280,000 told to evacuate as typhoon hits Japan

The Japanese authorities advised 280,000 people to evacuate their homes as Typhoon Goni lashed southern Kyushu island and western Japan, bringing torrential rains and winds gusting at more than 180kmh.
The risk of landslides prompted officials in Yamaguchi prefecture to issue the warning yesterday, according to public broadcaster NHK.
The powerful storm, which killed at least 26 people in landslides and floods in the Philippines, hit south-western Kumamoto prefecture at about 6.00am, Japan’s weather agency said.
More than 20 people were injured as a result of the typhoon, and some flights and train services were also suspended.
Most of those injured suffered minor cuts from broken glass, a prefectural official said.
Japan’s Meteorological Agency said the typhoon was moving to the north, and forecast a maximum of 200mm of rain an hour.
Most regional railway operators halted their operations, while scores of flights at local airports were also cancelled.
Japan Airlines suspended 110 domestic flights and ANA Holdings cancelled 78.
International flights were unaffected, the airlines said.
China’s official Xinhua news agency said that the storm is expected to affect north-eastern China later in the week, after making landfall near the Russian and North Korean borders early last Thursday.
The storm could impact crops in the three north-eastern Chinese provinces of Liaoning, Jilin and Heilongjiang, Xinhua said, important soya bean and corn production bases.
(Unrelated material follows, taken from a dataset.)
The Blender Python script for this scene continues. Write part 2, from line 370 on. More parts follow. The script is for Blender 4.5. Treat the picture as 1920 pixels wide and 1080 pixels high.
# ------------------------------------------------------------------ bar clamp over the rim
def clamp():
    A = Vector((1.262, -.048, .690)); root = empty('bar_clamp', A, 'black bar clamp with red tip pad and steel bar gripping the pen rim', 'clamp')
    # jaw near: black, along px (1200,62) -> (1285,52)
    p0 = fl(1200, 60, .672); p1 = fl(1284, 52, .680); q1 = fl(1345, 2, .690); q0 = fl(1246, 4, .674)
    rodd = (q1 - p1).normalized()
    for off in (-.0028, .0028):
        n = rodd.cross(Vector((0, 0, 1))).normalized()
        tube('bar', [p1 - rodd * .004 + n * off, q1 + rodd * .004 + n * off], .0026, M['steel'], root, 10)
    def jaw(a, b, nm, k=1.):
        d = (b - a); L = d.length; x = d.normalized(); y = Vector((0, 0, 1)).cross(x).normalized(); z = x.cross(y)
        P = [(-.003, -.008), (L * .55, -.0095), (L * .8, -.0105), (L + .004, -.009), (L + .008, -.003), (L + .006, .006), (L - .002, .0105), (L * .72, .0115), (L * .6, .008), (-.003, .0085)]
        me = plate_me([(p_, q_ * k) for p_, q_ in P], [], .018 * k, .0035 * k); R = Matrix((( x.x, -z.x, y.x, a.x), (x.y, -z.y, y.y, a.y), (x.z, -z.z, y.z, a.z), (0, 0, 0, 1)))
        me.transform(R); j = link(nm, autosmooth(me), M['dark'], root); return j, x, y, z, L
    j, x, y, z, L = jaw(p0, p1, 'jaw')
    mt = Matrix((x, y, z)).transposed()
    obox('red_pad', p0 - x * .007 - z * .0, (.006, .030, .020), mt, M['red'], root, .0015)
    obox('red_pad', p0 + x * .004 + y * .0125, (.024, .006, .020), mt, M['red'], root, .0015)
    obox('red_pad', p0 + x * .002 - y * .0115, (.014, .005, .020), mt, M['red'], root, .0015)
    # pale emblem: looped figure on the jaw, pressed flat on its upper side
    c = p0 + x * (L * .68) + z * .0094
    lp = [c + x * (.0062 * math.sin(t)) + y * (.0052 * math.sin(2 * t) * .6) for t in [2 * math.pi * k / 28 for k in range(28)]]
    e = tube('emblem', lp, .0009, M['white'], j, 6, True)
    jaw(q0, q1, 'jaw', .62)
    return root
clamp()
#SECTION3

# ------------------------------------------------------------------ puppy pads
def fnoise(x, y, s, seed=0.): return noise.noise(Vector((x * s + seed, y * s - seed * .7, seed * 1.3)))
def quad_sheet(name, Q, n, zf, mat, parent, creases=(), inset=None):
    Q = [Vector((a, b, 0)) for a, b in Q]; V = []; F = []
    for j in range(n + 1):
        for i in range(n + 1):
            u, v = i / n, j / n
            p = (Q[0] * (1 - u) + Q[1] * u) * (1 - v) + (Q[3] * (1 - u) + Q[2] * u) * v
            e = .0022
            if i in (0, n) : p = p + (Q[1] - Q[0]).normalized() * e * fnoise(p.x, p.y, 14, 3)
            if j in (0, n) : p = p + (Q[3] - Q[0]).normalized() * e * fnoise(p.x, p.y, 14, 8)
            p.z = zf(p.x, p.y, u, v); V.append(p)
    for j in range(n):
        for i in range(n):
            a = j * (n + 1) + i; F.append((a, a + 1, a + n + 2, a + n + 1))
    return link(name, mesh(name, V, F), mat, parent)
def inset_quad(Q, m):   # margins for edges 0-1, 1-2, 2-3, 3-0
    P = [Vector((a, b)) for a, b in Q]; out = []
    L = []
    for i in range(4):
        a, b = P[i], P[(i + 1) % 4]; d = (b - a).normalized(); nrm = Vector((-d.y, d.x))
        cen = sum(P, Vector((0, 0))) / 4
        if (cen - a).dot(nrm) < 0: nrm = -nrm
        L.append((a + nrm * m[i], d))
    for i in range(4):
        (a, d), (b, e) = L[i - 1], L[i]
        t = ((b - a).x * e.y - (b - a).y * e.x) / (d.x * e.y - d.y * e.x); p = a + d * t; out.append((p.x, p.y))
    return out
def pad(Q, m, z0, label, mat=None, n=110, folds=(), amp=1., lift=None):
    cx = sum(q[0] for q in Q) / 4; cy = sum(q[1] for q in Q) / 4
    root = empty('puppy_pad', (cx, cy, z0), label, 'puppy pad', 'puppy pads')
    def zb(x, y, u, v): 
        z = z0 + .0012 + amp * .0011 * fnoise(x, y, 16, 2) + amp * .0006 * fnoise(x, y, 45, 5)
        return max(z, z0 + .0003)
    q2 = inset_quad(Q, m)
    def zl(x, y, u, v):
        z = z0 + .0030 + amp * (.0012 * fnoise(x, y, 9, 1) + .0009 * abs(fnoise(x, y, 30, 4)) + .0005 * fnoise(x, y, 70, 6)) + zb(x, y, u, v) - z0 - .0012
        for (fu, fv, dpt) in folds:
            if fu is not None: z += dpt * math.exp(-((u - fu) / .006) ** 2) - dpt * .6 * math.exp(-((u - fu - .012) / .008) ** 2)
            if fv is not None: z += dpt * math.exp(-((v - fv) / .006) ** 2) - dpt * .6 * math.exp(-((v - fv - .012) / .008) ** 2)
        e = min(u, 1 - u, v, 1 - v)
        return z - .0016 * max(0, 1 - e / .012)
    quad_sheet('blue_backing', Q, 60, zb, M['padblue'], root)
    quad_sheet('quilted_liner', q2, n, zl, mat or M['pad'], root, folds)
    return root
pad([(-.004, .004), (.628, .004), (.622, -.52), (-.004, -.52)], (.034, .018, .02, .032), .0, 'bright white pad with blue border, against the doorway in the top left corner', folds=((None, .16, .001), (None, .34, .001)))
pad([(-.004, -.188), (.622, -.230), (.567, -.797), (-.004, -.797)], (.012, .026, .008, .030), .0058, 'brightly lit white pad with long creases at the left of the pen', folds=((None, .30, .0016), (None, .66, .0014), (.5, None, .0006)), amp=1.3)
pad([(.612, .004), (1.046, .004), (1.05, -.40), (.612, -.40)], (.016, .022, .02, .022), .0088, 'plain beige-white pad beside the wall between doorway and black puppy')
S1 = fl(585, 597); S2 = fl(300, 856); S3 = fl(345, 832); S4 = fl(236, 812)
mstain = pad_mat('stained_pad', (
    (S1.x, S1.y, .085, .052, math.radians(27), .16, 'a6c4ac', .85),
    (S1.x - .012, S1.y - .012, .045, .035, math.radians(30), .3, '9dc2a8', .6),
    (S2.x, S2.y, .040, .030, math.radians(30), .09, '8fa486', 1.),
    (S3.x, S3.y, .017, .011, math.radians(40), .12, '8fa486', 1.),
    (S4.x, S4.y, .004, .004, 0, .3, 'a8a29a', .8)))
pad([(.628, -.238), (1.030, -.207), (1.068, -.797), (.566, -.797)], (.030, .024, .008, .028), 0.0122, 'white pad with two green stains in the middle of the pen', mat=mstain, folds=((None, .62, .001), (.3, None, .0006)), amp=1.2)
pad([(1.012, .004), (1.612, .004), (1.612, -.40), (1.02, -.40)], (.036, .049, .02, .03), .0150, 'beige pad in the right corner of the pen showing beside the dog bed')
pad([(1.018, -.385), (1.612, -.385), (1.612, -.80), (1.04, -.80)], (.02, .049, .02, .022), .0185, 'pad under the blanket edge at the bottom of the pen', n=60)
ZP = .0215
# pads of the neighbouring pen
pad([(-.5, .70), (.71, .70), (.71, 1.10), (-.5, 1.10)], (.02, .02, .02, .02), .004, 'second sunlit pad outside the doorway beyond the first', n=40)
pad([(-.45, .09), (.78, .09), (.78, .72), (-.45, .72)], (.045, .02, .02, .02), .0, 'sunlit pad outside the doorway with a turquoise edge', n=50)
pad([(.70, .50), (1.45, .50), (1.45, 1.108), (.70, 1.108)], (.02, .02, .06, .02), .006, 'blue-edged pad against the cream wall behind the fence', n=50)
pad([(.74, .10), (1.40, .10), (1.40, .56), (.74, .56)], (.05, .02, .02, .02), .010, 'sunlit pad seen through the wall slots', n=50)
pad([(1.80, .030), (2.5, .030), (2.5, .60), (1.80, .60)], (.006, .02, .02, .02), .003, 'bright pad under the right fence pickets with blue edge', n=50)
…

Meanwhile, eight people are missing and feared dead after a major landslide hit a road in remote eastern Indonesia, an official reported yesterday.
Heavy downpours in an isolated mountainous region of Papua province triggered the landslide on Sunday, burying six construction workers and two bystanders under rock and rubble.
Papua police spokesman Patridge Renwarin said news of the incident did not reach the local authorities until Monday, when a rescue team was quickly assembled.
But bad weather prevented the police, the army and local officials from reaching the site of the landslide on Monday, with the effort to reach those buried resuming yesterday.